Amazon reported strong first-quarter earnings, with revenue growing by 13% year-over-year to $143.3 billion. The standout performers were the online stores, advertising, and Amazon Web Services (AWS) segments, with AWS experiencing accelerated growth both year over year and sequentially.
Operating profit reached a record high of $15.3 billion, resulting in an operating margin of 10.7%, a significant increase from the previous year. Profitability enhancements were seen across various segments, with cost savings from fulfillment and cost-to-serve contributing to the positive results.
AWS has transitioned from stabilization to growth, with a focus on generative AI. Amazon is set to increase data center investments in 2024 to meet the rising demand for AI-related services. The company is confident in the revenue potential of generative AI over the coming years and has already achieved a multibillion revenue run rate from AI services.
In retail, Amazon continues to improve the customer experience by expanding its selection and enhancing delivery speed without incurring higher costs. The company’s regional hub model has led to cost savings and improved delivery speeds, contributing to overall profitability improvements.

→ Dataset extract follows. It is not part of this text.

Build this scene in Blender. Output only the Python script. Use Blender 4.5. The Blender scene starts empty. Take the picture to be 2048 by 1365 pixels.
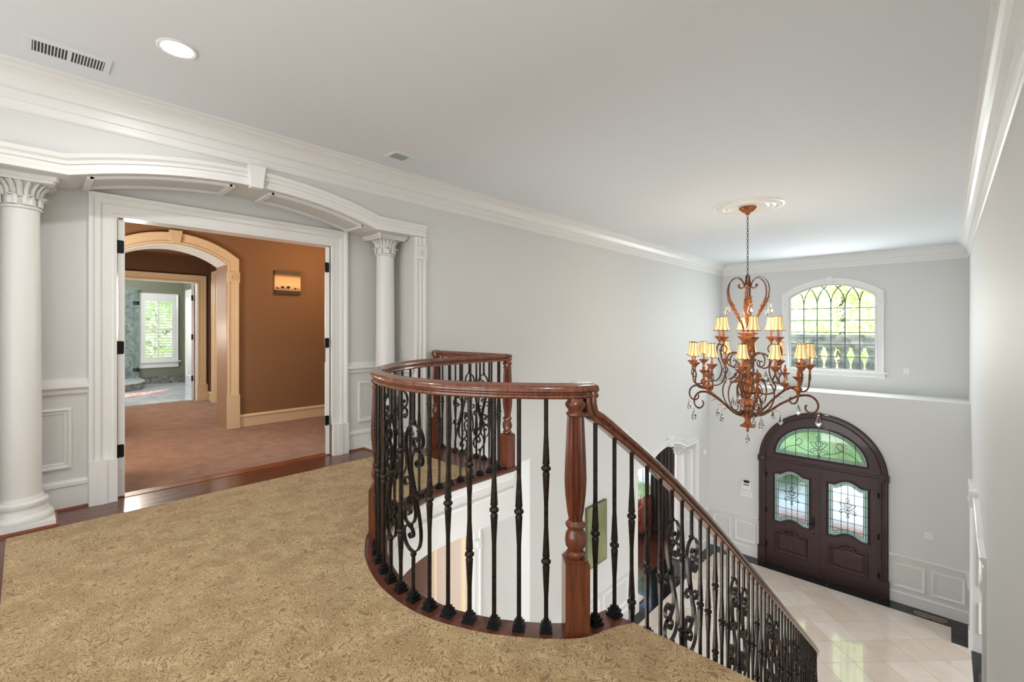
import bpy, bmesh, math, random
from mathutils import Vector, Matrix
from math import sin, cos, pi, radians, sqrt
random.seed(7)
S = bpy.context.scene
COL = S.collection
# ------------------------------------------------------------------ camera
cd = bpy.data.cameras.new('camera'); cam = bpy.data.objects.new('camera', cd); COL.objects.link(cam)
cam.location = (0, 0, 1.3); cam.rotation_euler = (radians(90), 0, radians(43.3))
cd.sensor_width = 36; cd.lens = 920/2048*36; cd.shift_y = (658-682.5)/2048; cd.clip_start = .02; cd.clip_end = 300
S.camera = cam
# ------------------------------------------------------------------ world, lights, exposure
W_ = bpy.data.worlds.new('world'); S.world = W_; W_.use_nodes = True
nt = W_.node_tree; bg = nt.nodes['Background']
sky = nt.nodes.new('ShaderNodeTexSky'); sky.sky_type = 'NISHITA'; sky.sun_disc = False
sky.sun_elevation = radians(52); sky.sun_rotation = radians(200); sky.air_density = 1.0; sky.dust_density = 2.5
nt.links.new(sky.outputs[0], bg.inputs[0]); bg.inputs[1].default_value = 1.25
def lamp(name, kind, loc, power, color=(1,1,1), size=.1, size_y=None, rot=(0,0,0), **k):
    l = bpy.data.lights.new(name, kind); l.energy = power; l.color = color
    if kind == 'AREA':
        l.size = size
        if size_y: l.shape = 'RECTANGLE'; l.size_y = size_y
        else: l.shape = 'DISK'
    elif kind == 'SUN': l.angle = radians(1)
    else: l.shadow_soft_size = size
    o = bpy.data.objects.new(name, l); o.location = loc; o.rotation_euler = rot; COL.objects.link(o)
    return o
lamp('sun', 'SUN', (0, -20, 30), 7.5, (1, .96, .88), rot=(radians(40), radians(14), 0))
# daylight at the arched window, added fill lamps in the hall, foyer and side rooms
lamp('hall_fill_light', 'AREA', (-1.9, -2.9, 1.3), 50, (1, .995, .985), 3.8, 2.2, rot=(radians(92), 0, 0))  # added fill behind the camera; no window stands there
lamp('hall_fill_uplight', 'AREA', (-1.2, -1.5, .5), 24, (.97, .99, 1), 3.2, 2.4, rot=(radians(172), 0, 0))  # added fill aimed up at the hall ceiling
lamp('arched_window_light', 'AREA', (-1.86, 12.16, 1.35), 55, (.93, .97, 1), 1.5, 1.7, rot=(radians(-82), 0, 0))
lamp('parlour_fill_light', 'AREA', (4.3, 9.0, -2.3), 165, (1, 1, 1), 4.0, 2.6, rot=(0, radians(90), 0))  # added fill; the parlour has no window here
lamp('dining_fill_light', 'AREA', (-9.6, 8.6, -2.2), 170, (.98, .99, 1), 4.5, 2.6, rot=(0, radians(-90), 0))  # added fill by a windowless wall, facing the foyer
lamp('foyer_back_fill_light', 'AREA', (-1.9, 0, -2.2), 175, (1, 1, 1), 3.6, 2.4, rot=(radians(118), 0, 0))  # added fill under the landing, tilted up to brighten the foyer
for p in ((-3.19, .6), (-1.6, -.9), (-.6, .9), (-1.9, 3.6), (-1.9, 9.3)):  # first is the recessed light; the rest are fill added without fixtures
    lamp('can_and_fill_light', 'AREA', (p[0], p[1], 2.86), 9, (1, .98, .95), .13)
lamp('bedroom_ceiling_light', 'POINT', (-5.75, 2.9, 2.3), 24, (1, .62, .32), .12)
lamp('bedroom_lamp_light', 'POINT', (-5.7, .2, 1.5), 62, (1, .88, .76), .3)
lamp('bedroom_hall_light', 'POINT', (-8.3, 1.0, 1.25), 30, (1, .88, .76), .12)
lamp('bathroom_light', 'POINT', (-11.6, .6, 2.3), 110, (1, .99, .97), .3)
lamp('lower_hall_light', 'POINT', (-7.2, 3.2, -1.3), 45, (1, .93, .86), .4)
S.view_settings.view_transform = 'Standard'; S.view_settings.look = 'None'
S.view_settings.exposure = 0.5; S.view_settings.gamma = 1; S.view_settings.use_curve_mapping = False
# ------------------------------------------------------------------ mesh helpers
ORG = {}
def mp_X(x0, s=1): return lambda u, v, b: (x0+s*b, u, v)       # wall plane X=x0, proud towards s
def mp_Y(y0, s=-1): return lambda u, v, b: (u, y0+s*b, v)
def mp_Z(z0, s=1): return lambda u, v, b: (u, v, z0+s*b)
def offs(path, a, closed):
    n = len(path); out = []
    for i, p in enumerate(path):
        def nrm(q, r):
            dx, dy = r[0]-q[0], r[1]-q[1]; l = math.hypot(dx, dy) or 1; return (-dy/l, dx/l)
        if closed or 0 < i < n-1:
            n1 = nrm(path[i-1], p); n2 = nrm(p, path[(i+1) % n])
            k = 1+n1[0]*n2[0]+n1[1]*n2[1]; k = max(k, .15)
            out.append((p[0]+a*(n1[0]+n2[0])/k, p[1]+a*(n1[1]+n2[1])/k))
        elif i == 0: m = nrm(p, path[1]); out.append((p[0]+a*m[0], p[1]+a*m[1]))
        else: m = nrm(path[i-1], p); out.append((p[0]+a*m[0], p[1]+a*m[1]))
    return out
class MB:
    def __init__(s): s.v = []; s.f = []; s.sm = []
    def add(s, vs, fs, smooth=False):
        o = len(s.v); s.v += [tuple(p) for p in vs]; s.f += [tuple(i+o for i in f) for f in fs]; s.sm += [smooth]*len(fs); return s
    def box(s, x0, x1, y0, y1, z0, z1):
        return s.add([(x, y, z) for x in (x0, x1) for y in (y0, y1) for z in (z0, z1)],
                     [(0,1,3,2),(4,6,7,5),(0,4,5,1),(2,3,7,6),(0,2,6,4),(1,5,7,3)])
    def prism(s, poly, mp, b0, b1, smooth=False):
        n = len(poly)
        vs = [mp(u, v, b0) for u, v in poly]+[mp(u, v, b1) for u, v in poly]
        s.add(vs, [tuple(range(n)), tuple(range(2*n-1, n-1, -1))])
        return s.add(vs, [(i, (i+1) % n, n+(i+1) % n, n+i) for i in range(n)], smooth)
    def mould(s, path, prof, mp, closed=False, cap=True, smooth=False):
        n = len(path); loops = [[mp(u, v, b) for u, v in offs(path, a, closed)] for a, b in prof]
        m = len(prof); vs = [loops[j][i] for i in range(n) for j in range(m)]; fs = []
        for i in range(n if closed else n-1):
            for j in range(m-1):
                k = (i+1) % n; fs.append((i*m+j, k*m+j, k*m+j+1, i*m+j+1))
        s.add(vs, fs, smooth)
        if not closed and cap:
            s.add([vs[j] for j in range(m)], [tuple(range(m))]); s.add([vs[(n-1)*m+j] for j in range(m)], [tuple(range(m))])
        return s
    def lathe(s, prof, c=(0, 0, 0), n=16, smooth=True, sq=None, cap=True, flute=0, fa=0):
        vs = []
        for r, z in prof:
            for i in range(n):
                a = 2*pi*i/n; rr = r*(1-(fa*abs(sin(flute*a/2)) if flute else 0))
                vs.append((c[0]+rr*cos(a), c[1]+rr*sin(a), c[2]+z))
        fs = [(j*n+i, j*n+(i+1) % n, (j+1)*n+(i+1) % n, (j+1)*n+i) for j in range(len(prof)-1) for i in range(n)]
        s.add(vs, fs, smooth)
        if cap:
            for j in (0, len(prof)-1):
                if prof[j][0] > 1e-4: s.add(vs[j*n:(j+1)*n], [tuple(range(n))])
        return s
    def sweep(s, path, prof, side=None, closed=False, smooth=True, scale=None):
        """closed 2D profile (side, up) along a 3D path; side = fixed plane normal for planar curves"""
        P = [Vector(p) for p in path]; n = len(P); m = len(prof); vs = []
        for i, p in enumerate(P):
            a = P[i-1] if (i or closed) else p; b = P[(i+1) % n] if (i < n-1 or closed) else p
            t = (b-a).normalized()
            sd = Vector(side) if side is not None else t.cross(Vector((0, 0, 1)))
            if sd.length < 1e-4: sd = Vector((1, 0, 0))
            sd.normalize(); up = sd.cross(t).normalized(); k = scale[i] if scale else 1
            vs += [p+sd*(x*k)+up*(y*k) for x, y in prof]
        fs = [(i*m+j, i*m+(j+1) % m, ((i+1) % n)*m+(j+1) % m, ((i+1) % n)*m+j) for i in range(n if closed else n-1) for j in range(m)]
        s.add(vs, fs, smooth)
        if not closed: s.add(vs[:m], [tuple(range(m))]); s.add(vs[-m:], [tuple(range(m))])
        return s
    def tube(s, path, r, n=6, closed=False):
        P = [Vector(p) for p in path]; N = len(P); rr = r if isinstance(r, (list, tuple)) else [r]*N
        t0 = (P[1]-P[0]).normalized(); ref = Vector((0, 0, 1)) if abs(t0.z) < .9 else Vector((1, 0, 0))
        u = t0.cross(ref).normalized(); vs = []
        for i, p in enumerate(P):
            a = P[i-1] if (i or closed) else p; b = P[(i+1) % N] if (i < N-1 or closed) else p
            t = (b-a).normalized(); u = (u-t*u.dot(t)).normalized(); w = t.cross(u)
            vs += [p+(u*cos(2*pi*k/n)+w*sin(2*pi*k/n))*rr[i] for k in range(n)]
        fs = [(i*n+j, i*n+(j+1) % n, ((i+1) % N)*n+(j+1) % n, ((i+1) % N)*n+j) for i in range(N if closed else N-1) for j in range(n)]
        s.add(vs, fs, True)
        if not closed: s.add(vs[:n], [tuple(range(n))]); s.add(vs[-n:], [tuple(range(n))])
        return s
    def xf(s, M, start=0):
        for i in range(start, len(s.v)): s.v[i] = tuple(M @ Vector(s.v[i]))
        return s
    def merge(s, o, M=None):
        vs = o.v if M is None else [tuple(M @ Vector(p)) for p in o.v]
        k = len(s.v); s.v += vs; s.f += [tuple(i+k for i in f) for f in o.f]; s.sm += o.sm; return s
    def mesh(s, name, mat, org=(0, 0, 0), clean=True):
        me = bpy.data.meshes.new(name)
        me.from_pydata([(p[0]-org[0], p[1]-org[1], p[2]-org[2]) for p in s.v], [], s.f)
        me.polygons.foreach_set('use_smooth', s.sm)
        if clean:
            bm = bmesh.new(); bm.from_mesh(me); bmesh.ops.remove_doubles(bm, verts=bm.verts, dist=1e-5)
            bmesh.ops.recalc_face_normals(bm, faces=bm.faces); bm.to_mesh(me); bm.free()
            if any(s.sm): me.set_sharp_from_angle(angle=radians(38))
        me.materials.append(mat); me.update()
        return me
    def build(s, name, mat, parent=None, **k):
        if parent is not None: org = ORG[parent.name]
        else:
            xs, ys, zs = zip(*s.v); org = ((min(xs)+max(xs))/2, (min(ys)+max(ys))/2, min(zs))
        o = bpy.data.objects.new(name, s.mesh(name, mat, org)); COL.objects.link(o)
        if parent is not None: o.parent = parent; ORG[o.name] = org
        else: o.location = org; ORG[o.name] = org
        return tag(o, **k)
def tag(o, label=None, cat=None, group=None, kind=None):
    if label: o['label'] = label
    if cat: o['category'] = cat
    if group: o['group'] = group
    if kind: o['kind'] = kind
    return o
def thing(name, loc, label, cat, group=None, kind=None):
    o = bpy.data.objects.new(name, None); COL.objects.link(o); o.location = loc; ORG[o.name] = tuple(loc); o.empty_display_size = .1
    return tag(o, label, cat, group, kind)
def arc(cx, cy, rx, ry, a0, a1, n): return [(cx+rx*cos(radians(a0+(a1-a0)*i/n)), cy+ry*sin(radians(a0+(a1-a0)*i/n))) for i in range(n+1)]
def seg(x0, x1, zs, rise, n=16):
    """segmental arch from (x0,zs) over to (x1,zs)"""
    h = (x1-x0)/2; R = (h*h+rise*rise)/2/rise; cx = (x0+x1)/2; cz = zs+rise-R; a = math.asin(h/R)
    return [(cx+R*sin(-a+2*a*i/n), cz+R*cos(-a+2*a*i/n)) for i in range(n+1)]
def crom(P, n=6, closed=False):
    P = [Vector(p) for p in P]; out = []; N = len(P)
    for i in range(N if closed else N-1):
        p0 = P[i-1] if (i or closed) else P[0]; p1 = P[i]; p2 = P[(i+1) % N]; p3 = P[(i+2) % N] if (i < N-2 or closed) else P[-1]
        for k in range(n):
            t = k/n; out.append(.5*((2*p1)+(p2-p0)*t+(2*p0-5*p1+4*p2-p3)*t*t+(3*p1-p0-3*p2+p3)*t**3))
    if not closed: out.append(P[-1])
    return out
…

Looking ahead, Amazon’s outlook for the second quarter includes revenue of $144.0 billion to $148.0 billion and operating income of $10.0 billion to $14.0 billion. While slightly below analyst estimates, Amazon’s long-term profitability outlook remains strong, with a path for continuous margin improvement over time.
With a fair value estimate of $193 per share and a Morningstar rating of 3 stars, Amazon’s positive quarterly performance and continued profitability enhancements position the company well for future growth and success in the competitive market landscape.